**Exercise inputs:**
+++

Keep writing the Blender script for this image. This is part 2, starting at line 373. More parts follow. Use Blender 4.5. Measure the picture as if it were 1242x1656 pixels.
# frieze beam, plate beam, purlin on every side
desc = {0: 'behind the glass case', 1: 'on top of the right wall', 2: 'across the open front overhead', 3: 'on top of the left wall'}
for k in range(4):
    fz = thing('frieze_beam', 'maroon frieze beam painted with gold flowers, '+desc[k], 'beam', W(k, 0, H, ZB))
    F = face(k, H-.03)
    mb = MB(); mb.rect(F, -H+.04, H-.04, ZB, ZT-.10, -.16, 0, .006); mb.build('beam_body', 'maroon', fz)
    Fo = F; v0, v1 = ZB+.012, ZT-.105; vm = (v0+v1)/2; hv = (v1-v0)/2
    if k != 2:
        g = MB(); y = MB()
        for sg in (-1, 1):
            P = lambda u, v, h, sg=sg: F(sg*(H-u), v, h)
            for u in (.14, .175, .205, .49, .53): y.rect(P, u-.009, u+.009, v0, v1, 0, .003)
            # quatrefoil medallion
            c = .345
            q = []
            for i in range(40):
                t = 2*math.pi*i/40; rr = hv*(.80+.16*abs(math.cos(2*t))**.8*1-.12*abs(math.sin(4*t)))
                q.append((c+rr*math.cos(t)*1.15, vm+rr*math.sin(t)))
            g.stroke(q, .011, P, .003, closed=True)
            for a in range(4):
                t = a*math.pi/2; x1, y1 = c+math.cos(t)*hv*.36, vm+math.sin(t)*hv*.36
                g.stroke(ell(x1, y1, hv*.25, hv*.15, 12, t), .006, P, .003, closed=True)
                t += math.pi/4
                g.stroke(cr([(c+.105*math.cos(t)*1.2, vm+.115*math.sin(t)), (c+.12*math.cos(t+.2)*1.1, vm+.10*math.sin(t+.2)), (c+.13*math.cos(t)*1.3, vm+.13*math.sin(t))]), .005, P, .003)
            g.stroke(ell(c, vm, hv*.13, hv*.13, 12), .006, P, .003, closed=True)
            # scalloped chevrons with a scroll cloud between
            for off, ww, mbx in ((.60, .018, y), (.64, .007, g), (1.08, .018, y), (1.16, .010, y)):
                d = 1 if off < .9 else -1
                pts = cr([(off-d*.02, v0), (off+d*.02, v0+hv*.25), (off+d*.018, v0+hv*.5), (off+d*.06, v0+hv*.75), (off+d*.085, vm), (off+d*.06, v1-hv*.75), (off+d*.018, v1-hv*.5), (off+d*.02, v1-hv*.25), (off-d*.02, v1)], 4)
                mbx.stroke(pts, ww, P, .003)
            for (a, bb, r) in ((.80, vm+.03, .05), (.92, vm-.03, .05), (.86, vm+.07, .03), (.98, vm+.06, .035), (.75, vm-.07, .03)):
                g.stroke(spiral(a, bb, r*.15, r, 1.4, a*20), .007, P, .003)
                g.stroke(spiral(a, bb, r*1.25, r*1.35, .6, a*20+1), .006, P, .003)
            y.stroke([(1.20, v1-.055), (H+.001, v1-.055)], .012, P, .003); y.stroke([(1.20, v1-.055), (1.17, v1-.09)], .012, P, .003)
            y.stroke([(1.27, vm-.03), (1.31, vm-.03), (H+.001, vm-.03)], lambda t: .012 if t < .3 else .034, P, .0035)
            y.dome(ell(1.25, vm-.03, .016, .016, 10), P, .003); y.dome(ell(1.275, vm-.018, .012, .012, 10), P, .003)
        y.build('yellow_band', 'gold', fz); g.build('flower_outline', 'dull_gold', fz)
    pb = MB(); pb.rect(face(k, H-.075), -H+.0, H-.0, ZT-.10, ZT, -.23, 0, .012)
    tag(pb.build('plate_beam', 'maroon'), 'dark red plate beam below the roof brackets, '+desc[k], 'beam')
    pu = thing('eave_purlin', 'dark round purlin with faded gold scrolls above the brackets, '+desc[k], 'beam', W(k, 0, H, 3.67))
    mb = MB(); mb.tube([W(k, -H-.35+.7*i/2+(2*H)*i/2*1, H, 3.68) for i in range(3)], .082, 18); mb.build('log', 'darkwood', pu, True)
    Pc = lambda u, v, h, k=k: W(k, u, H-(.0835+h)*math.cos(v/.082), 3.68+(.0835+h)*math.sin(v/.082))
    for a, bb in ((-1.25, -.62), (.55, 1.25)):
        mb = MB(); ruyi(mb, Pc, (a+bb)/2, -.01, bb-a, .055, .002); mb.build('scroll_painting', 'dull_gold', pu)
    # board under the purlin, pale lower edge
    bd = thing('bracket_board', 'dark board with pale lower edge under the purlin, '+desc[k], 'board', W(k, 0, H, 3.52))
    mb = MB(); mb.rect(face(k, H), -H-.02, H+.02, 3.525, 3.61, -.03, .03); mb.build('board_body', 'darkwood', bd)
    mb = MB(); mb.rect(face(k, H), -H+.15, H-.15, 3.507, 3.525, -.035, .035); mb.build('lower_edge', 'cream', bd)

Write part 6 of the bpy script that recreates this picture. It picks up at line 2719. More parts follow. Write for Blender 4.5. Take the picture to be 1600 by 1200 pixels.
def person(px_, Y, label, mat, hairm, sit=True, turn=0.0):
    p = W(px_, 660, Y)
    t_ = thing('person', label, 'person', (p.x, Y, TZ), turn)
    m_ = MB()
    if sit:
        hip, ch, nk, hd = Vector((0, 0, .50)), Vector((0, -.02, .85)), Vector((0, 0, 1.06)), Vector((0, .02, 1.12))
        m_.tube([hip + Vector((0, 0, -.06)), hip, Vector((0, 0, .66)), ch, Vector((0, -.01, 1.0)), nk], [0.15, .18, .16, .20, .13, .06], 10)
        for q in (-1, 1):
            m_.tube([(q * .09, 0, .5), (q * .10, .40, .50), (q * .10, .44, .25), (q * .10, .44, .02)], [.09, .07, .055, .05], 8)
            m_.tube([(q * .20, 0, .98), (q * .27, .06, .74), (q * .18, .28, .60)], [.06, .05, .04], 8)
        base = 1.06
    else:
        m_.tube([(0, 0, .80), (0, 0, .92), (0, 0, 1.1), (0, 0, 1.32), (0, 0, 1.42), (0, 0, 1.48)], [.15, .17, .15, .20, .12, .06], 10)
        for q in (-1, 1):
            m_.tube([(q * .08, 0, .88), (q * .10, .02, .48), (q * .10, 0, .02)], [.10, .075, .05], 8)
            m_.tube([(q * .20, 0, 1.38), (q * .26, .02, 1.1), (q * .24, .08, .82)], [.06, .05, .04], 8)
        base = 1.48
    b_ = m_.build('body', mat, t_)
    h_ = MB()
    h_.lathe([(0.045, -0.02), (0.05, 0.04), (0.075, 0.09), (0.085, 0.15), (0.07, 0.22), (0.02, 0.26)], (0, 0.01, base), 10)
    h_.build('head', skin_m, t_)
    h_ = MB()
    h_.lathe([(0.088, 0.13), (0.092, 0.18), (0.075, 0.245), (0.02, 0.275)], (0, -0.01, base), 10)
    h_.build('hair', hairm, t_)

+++

**Instructions to follow:** Give the listing again, word for word.

**Result below:**
Keep writing the Blender script for this image. This is part 2, starting at line 373. More parts follow. Use Blender 4.5. Measure the picture as if it were 1242x1656 pixels.
# frieze beam, plate beam, purlin on every side
desc = {0: 'behind the glass case', 1: 'on top of the right wall', 2: 'across the open front overhead', 3: 'on top of the left wall'}
for k in range(4):
    fz = thing('frieze_beam', 'maroon frieze beam painted with gold flowers, '+desc[k], 'beam', W(k, 0, H, ZB))
    F = face(k, H-.03)
    mb = MB(); mb.rect(F, -H+.04, H-.04, ZB, ZT-.10, -.16, 0, .006); mb.build('beam_body', 'maroon', fz)
    Fo = F; v0, v1 = ZB+.012, ZT-.105; vm = (v0+v1)/2; hv = (v1-v0)/2
    if k != 2:
        g = MB(); y = MB()
        for sg in (-1, 1):
            P = lambda u, v, h, sg=sg: F(sg*(H-u), v, h)
            for u in (.14, .175, .205, .49, .53): y.rect(P, u-.009, u+.009, v0, v1, 0, .003)
            # quatrefoil medallion
            c = .345
            q = []
            for i in range(40):
                t = 2*math.pi*i/40; rr = hv*(.80+.16*abs(math.cos(2*t))**.8*1-.12*abs(math.sin(4*t)))
                q.append((c+rr*math.cos(t)*1.15, vm+rr*math.sin(t)))
            g.stroke(q, .011, P, .003, closed=True)
            for a in range(4):
                t = a*math.pi/2; x1, y1 = c+math.cos(t)*hv*.36, vm+math.sin(t)*hv*.36
                g.stroke(ell(x1, y1, hv*.25, hv*.15, 12, t), .006, P, .003, closed=True)
                t += math.pi/4
                g.stroke(cr([(c+.105*math.cos(t)*1.2, vm+.115*math.sin(t)), (c+.12*math.cos(t+.2)*1.1, vm+.10*math.sin(t+.2)), (c+.13*math.cos(t)*1.3, vm+.13*math.sin(t))]), .005, P, .003)
            g.stroke(ell(c, vm, hv*.13, hv*.13, 12), .006, P, .003, closed=True)
            # scalloped chevrons with a scroll cloud between
            for off, ww, mbx in ((.60, .018, y), (.64, .007, g), (1.08, .018, y), (1.16, .010, y)):
                d = 1 if off < .9 else -1
                pts = cr([(off-d*.02, v0), (off+d*.02, v0+hv*.25), (off+d*.018, v0+hv*.5), (off+d*.06, v0+hv*.75), (off+d*.085, vm), (off+d*.06, v1-hv*.75), (off+d*.018, v1-hv*.5), (off+d*.02, v1-hv*.25), (off-d*.02, v1)], 4)
                mbx.stroke(pts, ww, P, .003)
            for (a, bb, r) in ((.80, vm+.03, .05), (.92, vm-.03, .05), (.86, vm+.07, .03), (.98, vm+.06, .035), (.75, vm-.07, .03)):
                g.stroke(spiral(a, bb, r*.15, r, 1.4, a*20), .007, P, .003)
                g.stroke(spiral(a, bb, r*1.25, r*1.35, .6, a*20+1), .006, P, .003)
            y.stroke([(1.20, v1-.055), (H+.001, v1-.055)], .012, P, .003); y.stroke([(1.20, v1-.055), (1.17, v1-.09)], .012, P, .003)
            y.stroke([(1.27, vm-.03), (1.31, vm-.03), (H+.001, vm-.03)], lambda t: .012 if t < .3 else .034, P, .0035)
            y.dome(ell(1.25, vm-.03, .016, .016, 10), P, .003); y.dome(ell(1.275, vm-.018, .012, .012, 10), P, .003)
        y.build('yellow_band', 'gold', fz); g.build('flower_outline', 'dull_gold', fz)
    pb = MB(); pb.rect(face(k, H-.075), -H+.0, H-.0, ZT-.10, ZT, -.23, 0, .012)
    tag(pb.build('plate_beam', 'maroon'), 'dark red plate beam below the roof brackets, '+desc[k], 'beam')
    pu = thing('eave_purlin', 'dark round purlin with faded gold scrolls above the brackets, '+desc[k], 'beam', W(k, 0, H, 3.67))
    mb = MB(); mb.tube([W(k, -H-.35+.7*i/2+(2*H)*i/2*1, H, 3.68) for i in range(3)], .082, 18); mb.build('log', 'darkwood', pu, True)
    Pc = lambda u, v, h, k=k: W(k, u, H-(.0835+h)*math.cos(v/.082), 3.68+(.0835+h)*math.sin(v/.082))
    for a, bb in ((-1.25, -.62), (.55, 1.25)):
        mb = MB(); ruyi(mb, Pc, (a+bb)/2, -.01, bb-a, .055, .002); mb.build('scroll_painting', 'dull_gold', pu)
    # board under the purlin, pale lower edge
    bd = thing('bracket_board', 'dark board with pale lower edge under the purlin, '+desc[k], 'board', W(k, 0, H, 3.52))
    mb = MB(); mb.rect(face(k, H), -H-.02, H+.02, 3.525, 3.61, -.03, .03); mb.build('board_body', 'darkwood', bd)
    mb = MB(); mb.rect(face(k, H), -H+.15, H-.15, 3.507, 3.525, -.035, .035); mb.build('lower_edge', 'cream', bd)

Write part 6 of the bpy script that recreates this picture. It picks up at line 2719. More parts follow. Write for Blender 4.5. Take the picture to be 1600 by 1200 pixels.
def person(px_, Y, label, mat, hairm, sit=True, turn=0.0):
    p = W(px_, 660, Y)
    t_ = thing('person', label, 'person', (p.x, Y, TZ), turn)
    m_ = MB()
    if sit:
        hip, ch, nk, hd = Vector((0, 0, .50)), Vector((0, -.02, .85)), Vector((0, 0, 1.06)), Vector((0, .02, 1.12))
        m_.tube([hip + Vector((0, 0, -.06)), hip, Vector((0, 0, .66)), ch, Vector((0, -.01, 1.0)), nk], [0.15, .18, .16, .20, .13, .06], 10)
        for q in (-1, 1):
            m_.tube([(q * .09, 0, .5), (q * .10, .40, .50), (q * .10, .44, .25), (q * .10, .44, .02)], [.09, .07, .055, .05], 8)
            m_.tube([(q * .20, 0, .98), (q * .27, .06, .74), (q * .18, .28, .60)], [.06, .05, .04], 8)
        base = 1.06
    else:
        m_.tube([(0, 0, .80), (0, 0, .92), (0, 0, 1.1), (0, 0, 1.32), (0, 0, 1.42), (0, 0, 1.48)], [.15, .17, .15, .20, .12, .06], 10)
        for q in (-1, 1):
            m_.tube([(q * .08, 0, .88), (q * .10, .02, .48), (q * .10, 0, .02)], [.10, .075, .05], 8)
            m_.tube([(q * .20, 0, 1.38), (q * .26, .02, 1.1), (q * .24, .08, .82)], [.06, .05, .04], 8)
        base = 1.48
    b_ = m_.build('body', mat, t_)
    h_ = MB()
    h_.lathe([(0.045, -0.02), (0.05, 0.04), (0.075, 0.09), (0.085, 0.15), (0.07, 0.22), (0.02, 0.26)], (0, 0.01, base), 10)
    h_.build('head', skin_m, t_)
    h_ = MB()
    h_.lathe([(0.088, 0.13), (0.092, 0.18), (0.075, 0.245), (0.02, 0.275)], (0, -0.01, base), 10)
    h_.build('hair', hairm, t_)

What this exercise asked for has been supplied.